A queda das bolsas, frisaram vários ministros, resulta das incertezas que rodeiam o processo de correcção dos desequilíbrios da economia americana, a braços há anos com défices colossais das contas públicas e externas, a par de uma boa dose de especulação. "Mesmo se os Estados Unidos entrarem em recessão, não é uma tragédia", defendeu a ministra francesa das finanças, Christine Lagarde.

"A economia europeia não tem de passar por um processo de ajustamento como aquele que os Estados Unidos terão de processar", considerou, por seu lado, Teixeira dos Santos, convicto de que a UE "continuará a crescer e a crescer próximo do seu potencial". Do mesmo modo, "a economia portuguesa tem condições (...) para enfrentar com confiança os desenvolvimentos que possam ocorrer ao nível externo", continuou, defendendo: "Temos de ter confiança na nossa capacidade para enfrentar essas incertezas".

Previsões em risco

O Banco de Portugal, por sua vez, pode vir a rever em baixa as previsões de crescimento para a economia portuguesa, caso se confirme uma recessão nos EUA, disse o governador do Banco de Portugal.

"Caso se confirmem as expectativas de uma possível recessão nos EUA, isso terá consequências na Europa, incluindo Portugal, o que poderá conduzir a uma ligeira revisão em baixa das recentes previsões económicas", afirmou Vítor Constâncio em declarações aos jornalistas, citado pela Bloomberg.

P&R: que crise é esta?

Porque é que a economia mundial está a entrar em crise?
Os problemas actuais são o resultado do acumular de excessos durante os últimos anos. No mercado de crédito de alto risco norte-americano (subprime) os níveis de incumprimento dispararam e o sistema financeiro mundial registou perdas-recorde. No mercado imobiliário, a bolha especulativa rebentou, diminuindo a riqueza de todos os que detêm casas. Como resultado, o consumo e o investimento fraquejaram. A queda nas bolsas ainda pode piorar a situação.

A recessão nos EUA é um cenário provável?
Neste momento, a dúvida já não é se os EUA vão entrar em recessão, mas sim quando e com que intensidade. Os vários indicadores já imitam os de anteriores recessões.

O contágio da Europa é inevitável?
Com a ajuda das potências asiáticas, o mundo está agora menos dependente dos EUA, mas não o suficiente para sobreviver sem danos a uma recessão neste país.

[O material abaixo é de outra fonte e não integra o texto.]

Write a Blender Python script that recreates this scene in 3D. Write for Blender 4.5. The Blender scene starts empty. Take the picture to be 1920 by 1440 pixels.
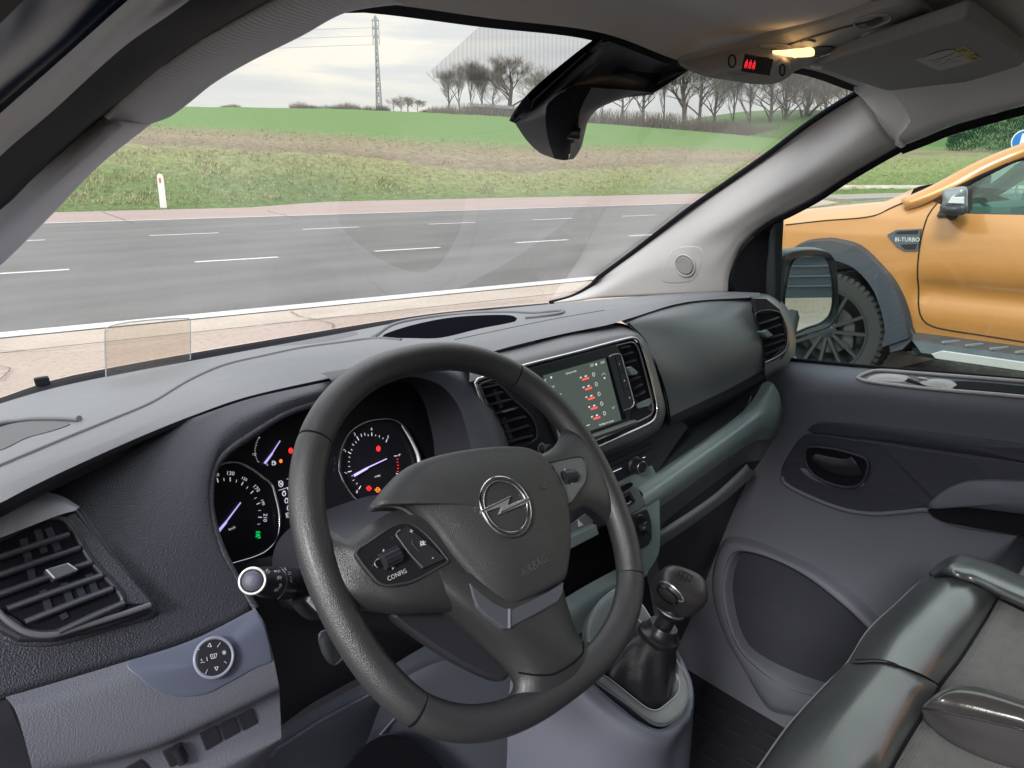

Na Europa, as exportações devem diminuir, não só porque nos EUA se consome menos, mas também porque o euro continua a apreciar-se. O consumo e o investimento também são afectados porque os bancos estão a apertar no crédito e a confiança está a diminuir.

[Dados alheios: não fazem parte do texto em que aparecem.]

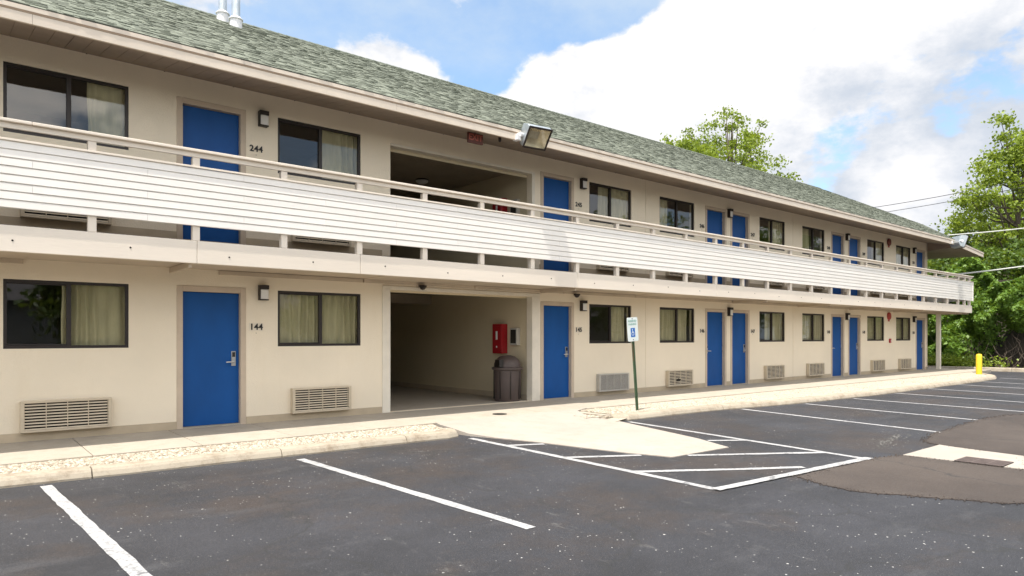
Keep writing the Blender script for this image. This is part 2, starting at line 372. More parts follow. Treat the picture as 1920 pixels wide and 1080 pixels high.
lab = ['stall line nearest the left edge of the photo, widest and most worn', 'white stall line running out from the curb below the left wall air conditioners',
 'white stall line starting right of the leaning sign beyond the hatched area', 'white stall line ending at the upper brown asphalt patch tip', 'third white stall line beyond the hatched area, passing above the brown patch',
 'fourth white stall line beyond the hatched area', 'fifth white stall line beyond the hatched area', 'sixth white stall line beyond the hatched area', 'white stall line just short of the curb end near the bollard', 'farthest white stall line, beyond the yellow bollard']
for (nm, pts), l in zip(lines, lab):
    mb = MB(); jag_strip(mb, pts, .105, ASP+.004); o = mb.build('parking_line', M['paint'], fix=False); struct(o)
mb = MB(); jag_strip(mb, [(5.86,-2.95),(5.75,-7.16)], .1, ASP+.004); jag_strip(mb, [(9.12,-3.14),(8.58,-7.32)], .1, ASP+.0045)
jag_strip(mb, [(5.70,-7.17),(8.64,-7.36)], .11, ASP+.013)
for pts in ([(5.83,-3.80),(6.33,-4.02)], [(8.33,-5.28),(8.82,-5.62)], [(5.80,-4.96),(6.66,-5.45)], [(7.1,-5.83),(8.62,-6.80)], [(5.80,-6.09),(6.85,-6.76),(7.48,-7.13)]):
    jag_strip(mb, pts, .1, ASP+.0055)
struct(mb.build('hatched_marking', M['paint'], fix=False))

mb = MB()
for k in range(60):
    u = random.random(); x_ = 9.55+u*1.5+random.gauss(0, .08); y_ = -7.02+u*.22+random.gauss(0, .09); l_ = random.uniform(.05, .30); a_ = random.uniform(-.2, .35)
    jag_strip(mb, [(x_, y_), (x_+l_*math.cos(a_)*.5, y_+l_*math.sin(a_)*.5), (x_+l_*math.cos(a_+.3), y_+l_*math.sin(a_+.3))], random.uniform(.004, .016), ASP+.003+k*.00002, .03, .004)
struct(mb.build('dust_streaks', M['dust'], fix=False))
def flat_poly(name, pts, z, m, thick=0, jit=0, sub=1, kind=True):
    P = []
    for i in range(len(pts)):
        a = Vector(pts[i]); b_ = Vector(pts[(i+1) % len(pts)])
        for k in range(sub):
            p = a.lerp(b_, k/sub)
            if jit: p = p+Vector((random.uniform(-jit, jit), random.uniform(-jit, jit)))
            P.append(p)
    mb = MB(); n = len(P)
    mb.add([(p.x, p.y, z) for p in P], [tuple(range(n))])
    if thick: mb.add([(p.x, p.y, z) for p in P]+[(p.x, p.y, z-thick) for p in P], [(i, (i+1) % n, n+(i+1) % n, n+i) for i in range(n)])
    o = mb.build(name, m); return struct(o) if kind else o
pA = [(6.92,-7.34),(6.75,-7.7),(6.68,-7.99),(6.72,-8.15),(6.85,-8.35),(6.98,-8.65),(7.15,-8.92),(7.23,-9.12),(7.5,-9.28),(8.0,-9.32),(9.2,-9.3),(10.4,-9.0),(10.22,-8.54),(9.2,-8.79),(9.16,-8.0),(9.15,-7.55),(8.80,-7.42),(8.56,-7.40)]
flat_poly('asphalt_patch', pA, ASP+.008, M['patch'], .01, .022, 9)
pB = [(10.6,-7.26),(10.42,-7.50),(10.35,-7.73),(10.24,-8.5),(10.6,-8.95),(12.5,-9.2),(15,-8.9),(16.2,-8.2),(15.71,-7.19),(15.3,-7.02),(14.79,-6.95),(14.05,-6.93),(12.6,-7.0),(11.4,-7.1)]
flat_poly('asphalt_patch', pB, ASP+.008, M['patch'], .01, .03, 9)
crumb_edges = [pA, pB]
flat_poly('drain_apron', [(9.17,-7.54),(10.41,-7.53),(10.34,-7.75),(10.23,-8.52),(9.21,-8.78)], ASP+.013, M['ramp'], .01, .004, 4)
gr = thing('drain_grate', 'dark rectangular iron drain grate set in the pale concrete apron at right', 'drain grate', (9.37, -8.34, ASP+.014))
mb = MB()
for i in range(9): mb.box(-.2+i*.048, -.2+i*.048+.022, -.24, .24, 0, .01)
for k in range(4): mb.box(-.2, .206, -.24+k*.155, -.225+k*.155, .0005, .0085)
mb.build('grate_bars', mat('rusty_iron', (.13, .10, .09), .7, .3, 8), gr)
MB().box(-.205, .21, -.245, .245, -.0005, .002).build('grate_pit', M['dark'], gr)

# sidewalk slabs (the first joint is at X = 0.09, every 1.2 m)
mb = MB(); x = 0.09-1.2*8
while x < 33.0:
    x1 = min(x+1.2, 33.35)
    if not (6.0 < x < 9.3): mb.box(x+.005, x1-.005, -1.80, -.002, -.12, 0)
    else: mb.box(x+.005, x1-.005, -1.80, -.002, -.12, -.001)
    x += 1.2
struct(mb.build('sidewalk', M['walk'], bevel=.004))
struct(MB().box(6.2, 9.66, .001, 12, -.12, -.003).build('passage_floor', M['walk']))
struct(MB().box(31.7, 35.0, .001, 12, -.12, -.004).build('sidewalk_return', M['walk']))

# accessible ramp
rp = MB()
Lf = [(6.0,-1.80,.003),(5.95,-2.0,-.008),(5.93,-2.3,-.02),(5.99,-2.72,-.075),(6.14,-3.2,-.097),(6.35,-3.85,-.100),(6.50,-4.6,-.100),(6.64,-5.25,-.100),(6.78,-5.62,-.100),(6.83,-5.80,-.100)]
Rt = [(9.45,-1.80,.003),(9.05,-1.95,-.005),(8.88,-2.3,-.04),(8.95,-2.75,-.08),(8.98,-3.05,-.095),(8.78,-3.75,-.100),(8.58,-4.4,-.100),(8.36,-5.1,-.100),(8.12,-5.6,-.100),(8.02,-5.82,-.100)]
rv = []; nc = 8
for a, b_ in zip(Lf, Rt):
    for k in range(nc+1): rv.append(Vector(a).lerp(Vector(b_), k/nc)+Vector((0, 0, .006)))
rf = [(i*(nc+1)+k, i*(nc+1)+k+1, (i+1)*(nc+1)+k+1, (i+1)*(nc+1)+k) for i in range(len(Lf)-1) for k in range(nc)]
rp.add(rv, rf); e = [Vector(p)+Vector((0, 0, .006)) for p in Lf+Rt[::-1]]
for i in range(len(e)-1): rp.quad(e[i], e[i+1], e[i+1]+Vector((0,0,-.1)), e[i]+Vector((0,0,-.1)))
struct(rp.build('ramp', M['ramp'], fix=False))
mh = MB(); mh.lathe([(.0, .0), (.13, .0), (.13, .006), (.0, .008)], 20, cap=False)
tag(mh.build('utility_cover', M['dark'], loc=(7.55, -1.5, .001)), 'small dark round utility cover in the concrete below the passage mouth', 'cover')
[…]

Portugal pode sair incólume?
Não existe nenhum motivo visível para que Portugal não seja afectado. As exportações são decisivas para a retoma e podem sair prejudicadas se a procura externa diminuir. O elevado endividamento das famílias e empresas torna-as mais vulneráveis ao aperto de crédito que já se está a verificar.

O que é que as autoridades podem fazer?
Aplicar políticas públicas mais expansionistas. Os bancos centrais têm a possibilidade de baixar as taxas de juro. Os Governos podem aumentar a despesa ou baixar os impostos. Nos EUA, as autoridades estão a actuar por estas duas vias. Na Europa, o BCE ainda não fala em baixar taxas, e os Governos estão a medir a sua situação orçamental. Portugal é um dos países com um défice público mais elevado na Zona Euro.

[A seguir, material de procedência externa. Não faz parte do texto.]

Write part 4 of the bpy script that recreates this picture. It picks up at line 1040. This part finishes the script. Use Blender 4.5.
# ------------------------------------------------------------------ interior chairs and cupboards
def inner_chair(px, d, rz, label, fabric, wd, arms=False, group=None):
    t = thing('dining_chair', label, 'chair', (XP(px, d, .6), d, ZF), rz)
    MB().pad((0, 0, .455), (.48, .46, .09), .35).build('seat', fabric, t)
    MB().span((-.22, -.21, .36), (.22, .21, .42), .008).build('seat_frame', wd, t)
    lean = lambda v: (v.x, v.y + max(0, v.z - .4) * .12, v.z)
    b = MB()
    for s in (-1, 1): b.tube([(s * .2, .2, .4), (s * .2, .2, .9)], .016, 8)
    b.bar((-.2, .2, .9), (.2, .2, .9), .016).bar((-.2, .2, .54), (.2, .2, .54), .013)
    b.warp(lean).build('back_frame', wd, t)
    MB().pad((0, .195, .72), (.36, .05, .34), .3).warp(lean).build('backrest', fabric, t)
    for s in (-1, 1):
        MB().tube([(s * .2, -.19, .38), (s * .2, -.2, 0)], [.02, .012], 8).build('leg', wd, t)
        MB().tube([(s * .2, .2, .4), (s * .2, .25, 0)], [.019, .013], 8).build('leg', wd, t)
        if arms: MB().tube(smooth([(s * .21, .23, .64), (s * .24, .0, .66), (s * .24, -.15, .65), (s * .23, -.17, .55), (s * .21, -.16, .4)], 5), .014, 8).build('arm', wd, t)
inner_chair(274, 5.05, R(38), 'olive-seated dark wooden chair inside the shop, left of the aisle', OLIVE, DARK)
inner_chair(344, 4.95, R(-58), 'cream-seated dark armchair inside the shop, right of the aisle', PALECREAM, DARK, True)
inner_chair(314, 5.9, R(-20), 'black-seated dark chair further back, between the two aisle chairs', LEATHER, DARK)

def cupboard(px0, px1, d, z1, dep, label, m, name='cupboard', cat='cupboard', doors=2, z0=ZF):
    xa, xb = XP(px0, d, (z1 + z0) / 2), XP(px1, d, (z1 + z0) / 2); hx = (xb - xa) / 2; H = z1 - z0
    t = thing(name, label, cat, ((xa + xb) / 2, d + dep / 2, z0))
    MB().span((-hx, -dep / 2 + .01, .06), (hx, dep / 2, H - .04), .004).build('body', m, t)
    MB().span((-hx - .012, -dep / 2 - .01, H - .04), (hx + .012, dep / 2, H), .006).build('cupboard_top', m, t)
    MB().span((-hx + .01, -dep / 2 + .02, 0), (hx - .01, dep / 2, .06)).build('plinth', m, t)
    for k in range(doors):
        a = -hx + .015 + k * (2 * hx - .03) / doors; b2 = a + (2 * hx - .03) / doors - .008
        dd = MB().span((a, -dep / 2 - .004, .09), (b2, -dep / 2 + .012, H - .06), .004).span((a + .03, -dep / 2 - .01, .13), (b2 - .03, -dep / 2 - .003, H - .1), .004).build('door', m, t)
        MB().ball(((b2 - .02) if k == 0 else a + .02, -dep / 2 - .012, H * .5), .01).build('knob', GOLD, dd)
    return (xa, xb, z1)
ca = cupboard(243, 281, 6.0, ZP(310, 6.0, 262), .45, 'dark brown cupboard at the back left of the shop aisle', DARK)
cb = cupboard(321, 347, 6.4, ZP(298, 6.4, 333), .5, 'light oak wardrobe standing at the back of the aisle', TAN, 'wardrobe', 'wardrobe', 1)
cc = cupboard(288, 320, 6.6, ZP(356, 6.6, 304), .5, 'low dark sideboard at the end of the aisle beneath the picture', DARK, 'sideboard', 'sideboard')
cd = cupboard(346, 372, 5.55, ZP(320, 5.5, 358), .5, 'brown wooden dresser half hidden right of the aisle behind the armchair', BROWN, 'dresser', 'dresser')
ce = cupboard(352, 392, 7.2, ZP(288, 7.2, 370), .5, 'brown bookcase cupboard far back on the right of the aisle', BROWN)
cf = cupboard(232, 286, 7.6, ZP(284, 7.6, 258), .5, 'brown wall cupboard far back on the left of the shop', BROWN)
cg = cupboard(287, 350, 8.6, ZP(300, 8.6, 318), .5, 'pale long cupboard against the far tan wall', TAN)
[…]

Quais as consequências práticas na vida das pessoas?
Se a conjuntura internacional se deteriorar de forma profunda, os portugueses podem assistir ao regresso em força das dificuldades financeiras nas empresas e nas finanças públicas, o que ameaça os empregos e o poder de compra. As únicas boas notícias podem vir de uma eventual descida de juros por parte do BCE. S.A.